### What is asked:
Would you quote the material below in full and unchanged?

--- Begin Given material ---

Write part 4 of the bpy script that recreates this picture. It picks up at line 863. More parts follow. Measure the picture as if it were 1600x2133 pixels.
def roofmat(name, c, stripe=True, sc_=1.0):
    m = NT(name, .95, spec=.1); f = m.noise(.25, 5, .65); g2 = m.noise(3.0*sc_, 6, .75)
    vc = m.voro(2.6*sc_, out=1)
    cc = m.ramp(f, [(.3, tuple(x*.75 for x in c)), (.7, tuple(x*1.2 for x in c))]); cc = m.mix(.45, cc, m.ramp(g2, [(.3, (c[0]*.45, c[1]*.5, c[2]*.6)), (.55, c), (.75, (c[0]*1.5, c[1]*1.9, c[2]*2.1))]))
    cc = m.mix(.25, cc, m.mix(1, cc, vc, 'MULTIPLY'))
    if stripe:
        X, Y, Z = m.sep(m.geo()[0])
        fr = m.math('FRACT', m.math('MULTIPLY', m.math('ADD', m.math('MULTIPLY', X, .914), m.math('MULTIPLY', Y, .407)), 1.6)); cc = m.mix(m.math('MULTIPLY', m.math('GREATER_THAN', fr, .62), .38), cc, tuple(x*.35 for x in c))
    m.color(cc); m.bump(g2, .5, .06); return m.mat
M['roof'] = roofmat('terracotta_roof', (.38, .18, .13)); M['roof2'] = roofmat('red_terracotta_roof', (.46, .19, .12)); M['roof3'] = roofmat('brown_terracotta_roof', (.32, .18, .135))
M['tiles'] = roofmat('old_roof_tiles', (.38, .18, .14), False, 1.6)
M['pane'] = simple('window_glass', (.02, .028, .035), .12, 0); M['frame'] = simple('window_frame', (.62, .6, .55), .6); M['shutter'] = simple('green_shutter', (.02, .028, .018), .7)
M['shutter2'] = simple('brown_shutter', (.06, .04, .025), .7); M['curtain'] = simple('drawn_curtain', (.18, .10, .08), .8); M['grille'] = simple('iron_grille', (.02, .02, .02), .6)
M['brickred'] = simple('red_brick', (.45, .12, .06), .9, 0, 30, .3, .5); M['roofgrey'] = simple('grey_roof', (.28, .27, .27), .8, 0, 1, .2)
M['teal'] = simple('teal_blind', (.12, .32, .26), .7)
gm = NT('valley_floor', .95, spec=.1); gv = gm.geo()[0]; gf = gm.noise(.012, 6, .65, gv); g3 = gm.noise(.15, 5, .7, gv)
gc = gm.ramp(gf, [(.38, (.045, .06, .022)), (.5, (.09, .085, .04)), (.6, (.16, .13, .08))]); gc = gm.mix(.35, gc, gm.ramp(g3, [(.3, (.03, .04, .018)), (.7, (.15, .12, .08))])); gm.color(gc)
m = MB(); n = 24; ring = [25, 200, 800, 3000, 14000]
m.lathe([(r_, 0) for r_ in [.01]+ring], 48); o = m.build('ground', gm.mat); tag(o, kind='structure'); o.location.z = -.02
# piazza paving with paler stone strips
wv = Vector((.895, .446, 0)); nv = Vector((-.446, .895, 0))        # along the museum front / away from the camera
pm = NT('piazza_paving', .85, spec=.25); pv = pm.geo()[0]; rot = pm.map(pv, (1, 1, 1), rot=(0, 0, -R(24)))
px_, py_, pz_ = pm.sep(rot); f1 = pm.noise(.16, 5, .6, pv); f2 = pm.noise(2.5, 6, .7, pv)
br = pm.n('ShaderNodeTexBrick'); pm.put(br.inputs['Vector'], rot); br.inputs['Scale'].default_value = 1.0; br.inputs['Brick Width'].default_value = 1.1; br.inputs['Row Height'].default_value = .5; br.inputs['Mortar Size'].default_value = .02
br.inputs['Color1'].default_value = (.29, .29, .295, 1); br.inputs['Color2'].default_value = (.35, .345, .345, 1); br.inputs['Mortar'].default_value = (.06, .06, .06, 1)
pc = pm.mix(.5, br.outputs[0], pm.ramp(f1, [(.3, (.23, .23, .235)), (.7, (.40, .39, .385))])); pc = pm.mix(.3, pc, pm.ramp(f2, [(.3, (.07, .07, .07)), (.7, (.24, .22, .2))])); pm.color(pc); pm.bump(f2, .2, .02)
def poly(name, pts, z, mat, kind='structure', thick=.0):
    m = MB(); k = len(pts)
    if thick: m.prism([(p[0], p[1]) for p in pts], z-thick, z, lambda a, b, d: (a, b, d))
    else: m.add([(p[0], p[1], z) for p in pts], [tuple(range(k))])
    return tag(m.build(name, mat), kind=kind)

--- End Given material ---

### Answer in full:
Write part 4 of the bpy script that recreates this picture. It picks up at line 863. More parts follow. Measure the picture as if it were 1600x2133 pixels.
def roofmat(name, c, stripe=True, sc_=1.0):
    m = NT(name, .95, spec=.1); f = m.noise(.25, 5, .65); g2 = m.noise(3.0*sc_, 6, .75)
    vc = m.voro(2.6*sc_, out=1)
    cc = m.ramp(f, [(.3, tuple(x*.75 for x in c)), (.7, tuple(x*1.2 for x in c))]); cc = m.mix(.45, cc, m.ramp(g2, [(.3, (c[0]*.45, c[1]*.5, c[2]*.6)), (.55, c), (.75, (c[0]*1.5, c[1]*1.9, c[2]*2.1))]))
    cc = m.mix(.25, cc, m.mix(1, cc, vc, 'MULTIPLY'))
    if stripe:
        X, Y, Z = m.sep(m.geo()[0])
        fr = m.math('FRACT', m.math('MULTIPLY', m.math('ADD', m.math('MULTIPLY', X, .914), m.math('MULTIPLY', Y, .407)), 1.6)); cc = m.mix(m.math('MULTIPLY', m.math('GREATER_THAN', fr, .62), .38), cc, tuple(x*.35 for x in c))
    m.color(cc); m.bump(g2, .5, .06); return m.mat
M['roof'] = roofmat('terracotta_roof', (.38, .18, .13)); M['roof2'] = roofmat('red_terracotta_roof', (.46, .19, .12)); M['roof3'] = roofmat('brown_terracotta_roof', (.32, .18, .135))
M['tiles'] = roofmat('old_roof_tiles', (.38, .18, .14), False, 1.6)
M['pane'] = simple('window_glass', (.02, .028, .035), .12, 0); M['frame'] = simple('window_frame', (.62, .6, .55), .6); M['shutter'] = simple('green_shutter', (.02, .028, .018), .7)
M['shutter2'] = simple('brown_shutter', (.06, .04, .025), .7); M['curtain'] = simple('drawn_curtain', (.18, .10, .08), .8); M['grille'] = simple('iron_grille', (.02, .02, .02), .6)
M['brickred'] = simple('red_brick', (.45, .12, .06), .9, 0, 30, .3, .5); M['roofgrey'] = simple('grey_roof', (.28, .27, .27), .8, 0, 1, .2)
M['teal'] = simple('teal_blind', (.12, .32, .26), .7)
gm = NT('valley_floor', .95, spec=.1); gv = gm.geo()[0]; gf = gm.noise(.012, 6, .65, gv); g3 = gm.noise(.15, 5, .7, gv)
gc = gm.ramp(gf, [(.38, (.045, .06, .022)), (.5, (.09, .085, .04)), (.6, (.16, .13, .08))]); gc = gm.mix(.35, gc, gm.ramp(g3, [(.3, (.03, .04, .018)), (.7, (.15, .12, .08))])); gm.color(gc)
m = MB(); n = 24; ring = [25, 200, 800, 3000, 14000]
m.lathe([(r_, 0) for r_ in [.01]+ring], 48); o = m.build('ground', gm.mat); tag(o, kind='structure'); o.location.z = -.02
# piazza paving with paler stone strips
wv = Vector((.895, .446, 0)); nv = Vector((-.446, .895, 0))        # along the museum front / away from the camera
pm = NT('piazza_paving', .85, spec=.25); pv = pm.geo()[0]; rot = pm.map(pv, (1, 1, 1), rot=(0, 0, -R(24)))
px_, py_, pz_ = pm.sep(rot); f1 = pm.noise(.16, 5, .6, pv); f2 = pm.noise(2.5, 6, .7, pv)
br = pm.n('ShaderNodeTexBrick'); pm.put(br.inputs['Vector'], rot); br.inputs['Scale'].default_value = 1.0; br.inputs['Brick Width'].default_value = 1.1; br.inputs['Row Height'].default_value = .5; br.inputs['Mortar Size'].default_value = .02
br.inputs['Color1'].default_value = (.29, .29, .295, 1); br.inputs['Color2'].default_value = (.35, .345, .345, 1); br.inputs['Mortar'].default_value = (.06, .06, .06, 1)
pc = pm.mix(.5, br.outputs[0], pm.ramp(f1, [(.3, (.23, .23, .235)), (.7, (.40, .39, .385))])); pc = pm.mix(.3, pc, pm.ramp(f2, [(.3, (.07, .07, .07)), (.7, (.24, .22, .2))])); pm.color(pc); pm.bump(f2, .2, .02)
def poly(name, pts, z, mat, kind='structure', thick=.0):
    m = MB(); k = len(pts)
    if thick: m.prism([(p[0], p[1]) for p in pts], z-thick, z, lambda a, b, d: (a, b, d))
    else: m.add([(p[0], p[1], z) for p in pts], [tuple(range(k))])
    return tag(m.build(name, mat), kind=kind)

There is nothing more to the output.